Qu'est-ce qui vous a le plus touché ?

Ce qui m’a le plus touché, c'est le génocide pendant la guerre civile burundaise. C'était difficile, c'était choquant. Kinshasa dans une moindre mesure, même si le fleuve Zaïre charriait énormément de cadavres, mais ce n'était pas pareil, c'était une vision de loin alors qu'au Burundi, c'étaient des gens à côté de moi.

Vous avez tourné la page d'un seul coup. Vous avez refusé le pot de départ. Qu'avez-vous ressenti quand vous avez quitté les lieux après 44 ans de bons et loyaux services et à 63 ans, alors que vous étiez, comme vous le dites, à la fleur de l'âge ?

C'était un sentiment mitigé. D'un côté, j'étais un peu soulagé parce que je ne pouvais plus, j'avais trop de difficultés pour aller travailler parce que c'était devenu infernal. Je n'avais plus du tout la foi, mais en même temps une grande tristesse que ça se termine ainsi.

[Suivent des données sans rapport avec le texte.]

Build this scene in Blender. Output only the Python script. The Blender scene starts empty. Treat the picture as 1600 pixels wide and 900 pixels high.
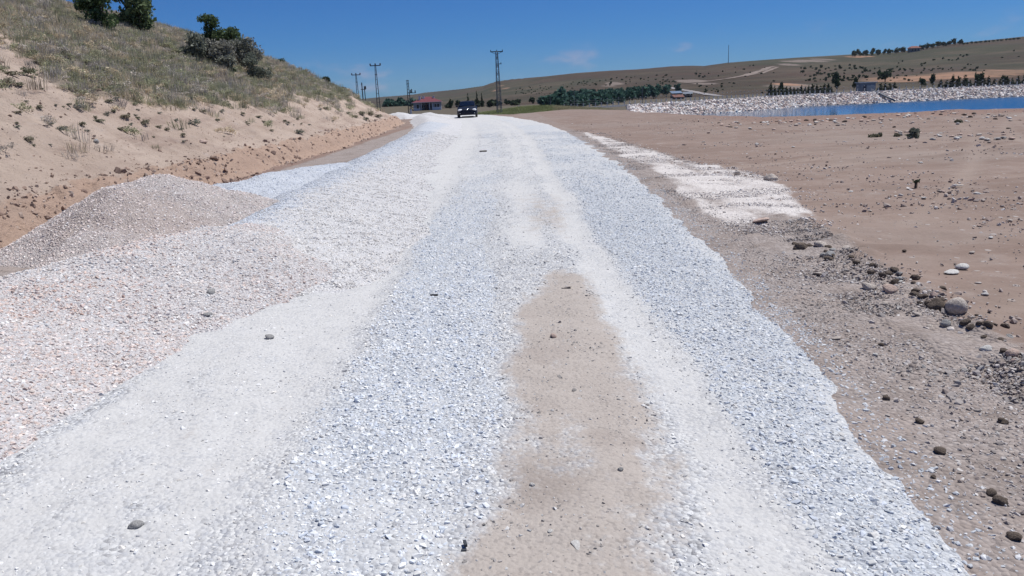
import bpy, bmesh, math, random
import numpy as np
from mathutils import Vector, Matrix, Euler

random.seed(7)
rng = np.random.default_rng(11)
sc = bpy.context.scene
C = sc.collection
RAD = math.radians

# ------------------------------------------------------------------ camera, sky, sun, exposure
F_PX, PITCH, ROLL, CAM_H = 1209.0, RAD(13.85), RAD(-2.6), 1.6
cam_data = bpy.data.cameras.new('camera')
cam_data.sensor_width = 36.0
cam_data.lens = 36.0 * F_PX / 1600.0
cam_data.clip_start = 0.05
cam_data.clip_end = 20000
cam = bpy.data.objects.new('camera', cam_data)
C.objects.link(cam)
cam.location = (0, 0, CAM_H)
cam.rotation_euler = (Matrix.Rotation(math.pi / 2 - PITCH, 3, 'X') @ Matrix.Rotation(ROLL, 3, 'Z')).to_euler()
sc.camera = cam

SUN_EL, SUN_AZ = RAD(65), RAD(64)          # azimuth measured from +Y towards +X
world = bpy.data.worlds.new('World')
sc.world = world
world.use_nodes = True
wn = world.node_tree
wn.nodes.clear()
w_out = wn.nodes.new('ShaderNodeOutputWorld')
w_bg = wn.nodes.new('ShaderNodeBackground')
w_sky = wn.nodes.new('ShaderNodeTexSky')
w_sky.sky_type = 'NISHITA'
w_sky.sun_disc = False
w_sky.sun_elevation = SUN_EL
w_sky.sun_rotation = SUN_AZ
w_sky.altitude = 1300
w_sky.air_density = 1.0
w_sky.dust_density = 0.15
w_sky.ozone_density = 3.0
SKY_STRENGTH = 0.1
w_bg.inputs['Strength'].default_value = SKY_STRENGTH
wn.links.new(w_bg.outputs[0], w_out.inputs[0])

sun_data = bpy.data.lights.new('sun', 'SUN')
sun_data.energy = 4.5
sun_data.angle = RAD(0.53)
sun_data.color = (1.0, 0.98, 0.935)
sun = bpy.data.objects.new('sun', sun_data)
C.objects.link(sun)
sun_dir = Vector((math.sin(SUN_AZ) * math.cos(SUN_EL), math.cos(SUN_AZ) * math.cos(SUN_EL), math.sin(SUN_EL)))
sun.rotation_euler = sun_dir.to_track_quat('Z', 'Y').to_euler()

sc.view_settings.view_transform = 'Standard'
sc.view_settings.look = 'None'
sc.view_settings.gamma = 1
sc.view_settings.use_curve_mapping = False
sc.view_settings.exposure = 0.2

# ------------------------------------------------------------------ small maths
_rx, _rz = math.pi / 2 - PITCH, ROLL
R_CAM = np.array([[1, 0, 0], [0, math.cos(_rx), -math.sin(_rx)], [0, math.sin(_rx), math.cos(_rx)]]) @ \
    np.array([[math.cos(_rz), -math.sin(_rz), 0], [math.sin(_rz), math.cos(_rz), 0], [0, 0, 1]])


def ray(x, y):
    """direction through a photograph pixel (1600 x 900), scaled so that its Y is 1"""
    d = R_CAM @ np.array([x - 800.0, 450.0 - y, -F_PX])
    return d / d[1]


def at(x, y, Y):
    d = ray(x, y) * Y
    return float(d[0]), float(Y), float(d[2] + CAM_H)


def _hash(ix, iy, seed):
    h = (ix.astype(np.int64) * 374761393 + iy.astype(np.int64) * 668265263 + seed * 974711) & 0xffffffff
    h = ((h ^ (h >> 13)) * 1274126177) & 0xffffffff
    h = (h ^ (h >> 16)) & 0xffffffff
    return h / 4294967295.0


def vnoise(x, y, seed=0):
    x = np.asarray(x, float); y = np.asarray(y, float)
    ix, iy = np.floor(x), np.floor(y)
    fx, fy = x - ix, y - iy
    fx = fx * fx * (3 - 2 * fx); fy = fy * fy * (3 - 2 * fy)
    a, b = _hash(ix, iy, seed), _hash(ix + 1, iy, seed)
    c, d = _hash(ix, iy + 1, seed), _hash(ix + 1, iy + 1, seed)
    return (a + (b - a) * fx) * (1 - fy) + (c + (d - c) * fx) * fy


def fbm(x, y, seed=0, octs=4):
    """-1 .. 1"""
    x = np.asarray(x, float); y = np.asarray(y, float)
    s, a, n = 0.0, 1.0, 0.0
    for k in range(octs):
        s = s + a * (vnoise(x * 2 ** k + 17.3 * k, y * 2 ** k + 5.1 * k, seed + k) * 2 - 1)
        n += a; a *= 0.5
    return s / n


def sstep(a, b, x):
    t = np.clip((np.asarray(x, float) - a) / (b - a), 0, 1)
    return t * t * (3 - 2 * t)


def band(x, a, b, w):
    return sstep(a - w, a + w, x) * (1 - sstep(b - w, b + w, x))


# ------------------------------------------------------------------ the lie of the land
def bank_line(Y):                          # foot of the left bank
    return np.interp(Y, [0, 12, 20, 30, 44, 62, 72, 80, 100, 125, 160], [-6.4, -6.35, -6.5, -6.35, -6.75, -7.9, -10.2, -12.6, -17, -24, -34])


def bank_z(X, Y):
    s = bank_line(Y) - X
    s = s + 0.22 * fbm(X * 0.6, Y * 0.6, 3, 3) + 0.10 * fbm(X * 2.3, Y * 2.3, 4, 3)
    up = np.interp(s, [-1, 0, .12, .42, .8, 1.6, 3.6, 5.5, 9, 14, 20, 30, 45, 90],
                   [0, 0, .06, .40, .52, .85, 1.95, 2.75, 4.3, 6.2, 7.8, 9.2, 10, 10.5])
    k = np.interp(Y, [0, 20, 40, 50, 60, 70, 80, 90, 105, 130, 170], [1.0, 1.03, 1.07, 1.04, 1.08, 1.12, 1.06, .86, .5, .16, 0])
    lump = sstep(1, 5, s) * (0.35 * fbm(X * 0.22, Y * 0.22, 8, 3) + 0.14 * fbm(X * 1.1, Y * 1.1, 9, 3))
    gul = sstep(.8, 1.6, s) * (1 - sstep(4, 7, s)) * 0.09 * fbm(Y * 1.7 + X * .4, X * .45, 12, 3)
    scarp = band(s, .0, .85, .15) * (0.14 * fbm(X * 2.6, Y * 2.6, 21, 4) + .07 * fbm(X * 7, Y * 7, 24, 3) * (Y < 40))
    lump = lump + sstep(.6, 1.4, s) * (1 - sstep(12, 16, s)) * (.085 * fbm(X * 2.4, Y * 2.4, 27, 4) + .05 * np.clip(fbm(X * 1.1, Y * 3.2, 28, 3), -.4, 1))
    return (up + lump + gul + scarp) * k * (s > -.2), s


EDGE_T = [-.5, -.2, -.1, -.06, .01, .08, .155, .172, .25, .326, .415, .5, .58, .66, 1.0, 3.0]
EDGE_Y = [130, 120, 100, 82, 74, 87, 71, 61, 47, 40.6, 39, 38.5, 38, 36.5, 33, 30]


def crest_y(X):
    return np.interp(X, [-20, 16, 33, 53, 91, 160, 400], [175, 184, 198, 215, 243, 244, 250])


def basin(X, Y):                           # > 0 inside the pond's excavation, in metres from the crest line
    dfar = crest_y(X) - Y
    dleft = (X - np.interp(Y, [60, 72, 198], [8.5, 12, 31])) * 0.95
    return np.minimum(dfar, dleft)


def ground_z(X, Y):
    X = np.asarray(X, float); Y = np.asarray(Y, float)
    t = X / np.maximum(Y, 1.0)
    e = np.interp(t, EDGE_T, EDGE_Y)
    over = np.maximum(Y - e, 0)
    near = -0.16 * over * sstep(0, 8, over)
    b = basin(X, Y)
    inner = np.where(b > 0, -1.75 - 0.46 * np.clip(b, 0, 14), -1.85)
    base = np.maximum(near, inner)
    # a low spoil mound on the pond's near rim, and a grassy rise behind the pylon
    base = base + 0.16 * np.exp(-((X - 23.2) / 1.0) ** 2 - ((Y - 41.5) / 1.2) ** 2)
    base = base + 1.15 * np.exp(-((X - 6) / 9) ** 2 - ((Y - 152) / 9) ** 2)
    flat = 1 - sstep(2, 12, over)
    base = base + flat * (0.035 * fbm(X * .35, Y * .35, 31, 3) + 0.014 * fbm(X * 1.6, Y * 1.6, 35, 3)
                          + 0.012 * fbm(X * 5, Y * 5, 37, 2) * (1 - sstep(10, 30, Y)))
    # rougher strip of old gravel beside the road
    vr = band(X, 2.2, 3.4, .5) * (1 - sstep(14, 24, Y))
    base = base + vr * (0.03 * fbm(X * 4, Y * 4, 41, 3) + 0.012)
    berm = np.interp(Y, [2, 4.2, 6.3, 9.9, 13], [2.75, 2.95, 3.2, 3.6, 4.0])
    base = base + 0.05 * np.exp(-((X - berm) / .22) ** 2) * (1 - sstep(8, 12, Y)) * (1 + fbm(X * 5, Y * 5, 43, 2))
    bz, s = bank_z(X, Y)
    return np.maximum(base, base * (1 - sstep(0, 4, s)) + bz)


R_Y = [0, 2.2, 3, 4, 5.2, 7.4, 10.4, 14.5, 20, 31, 44, 54, 65, 74, 90, 110, 140]
R_R = [1.5, 1.53, 1.62, 1.74, 1.86, 2.08, 2.24, 2.48, 2.64, 2.8, 2.55, 1.85, .65, -.8, -4.2, -9.5, -18]
R_L = [-2.3, -2.25, -2.25, -2.22, -2.2, -2.1, -2.1, -2.1, -2.2, -2.5, -3.1, -3.6, -4.6, -6.0, -9.6, -15.5, -25]


def road_lr(Y):
    return np.interp(Y, R_Y, R_L), np.interp(Y, R_Y, R_R)


def road_u(X, Y):
    """lateral metres, straightened, as if the road ran dead ahead"""
    l, r = road_lr(Y)
    mid = (l + r) / 2
    return X - np.where(np.asarray(Y) > 30, mid - np.interp(30, R_Y, R_L) / 2 - np.interp(30, R_Y, R_R) / 2, 0)


def road_z(X, Y):
    l, r = road_lr(Y)
    edge = np.minimum(X - (l - 1.0), r + .16 - X) + 0.09 * fbm(X * 1.2, Y * 1.2, 51, 3) + 0.025 * fbm(X * 14, Y * 14, 53, 2)
    lift = 0.044 * sstep(0, .5, edge) - 0.016
    u = road_u(X, Y)
    rut = -0.016 * band(u, -1.6, -1.05, .2) - 0.016 * band(u, .65, 1.0, .15)
    return ground_z(X, Y) + lift + rut + 0.008 * fbm(X * 3, Y * 2, 55, 3)


def seg_height(X, Y, pts, slope_l, slope_r, rnd):
    """ridge along a polyline of (x, y, h): height falls off either side"""
    best = np.full(np.shape(X), -9.0)
    for (x0, y0, h0), (x1, y1, h1) in zip(pts[:-1], pts[1:]):
        dx, dy = x1 - x0, y1 - y0
        L2 = dx * dx + dy * dy
        t = np.clip(((X - x0) * dx + (Y - y0) * dy) / L2, 0, 1)
        px, py = x0 + t * dx, y0 + t * dy
        d = np.hypot(X - px, Y - py)
        side = (X - px) > 0
        sl = np.where(side, slope_r, slope_l)
        h = h0 + (h1 - h0) * t - sl * (np.sqrt(d * d + rnd * rnd) - rnd)
        best = np.maximum(best, h)
    return best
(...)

Vous êtes tenu au secret, c'est le principe de l'espion et pourtant, vous en "trahissez" pas mal dans cet ouvrage. En tout cas, vous racontez énormément de choses. N'êtes-vous pas tenu au secret professionnel ?

Alors si, je suis tenu au secret professionnel, même après avoir quitté le service. Je n'ai absolument pas souhaité faire relire le livre ou demander quoi que ce soit parce que de toute façon, tout est anonymisé. Je ne cite absolument aucun membre du service, aucun profil qui pourrait effectivement permettre de les identifier. Je ne trahis pas de secret particulier.

Avez-vous eu des retours par des personnes qui sont encore à la DGSE aujourd'hui ?

Oui. Ils sont mitigés. Il y en a un qui estime que je n'aurais jamais dû faire ça et d'autres qui sont effectivement très contents. Je trouve ça tout à fait légitime.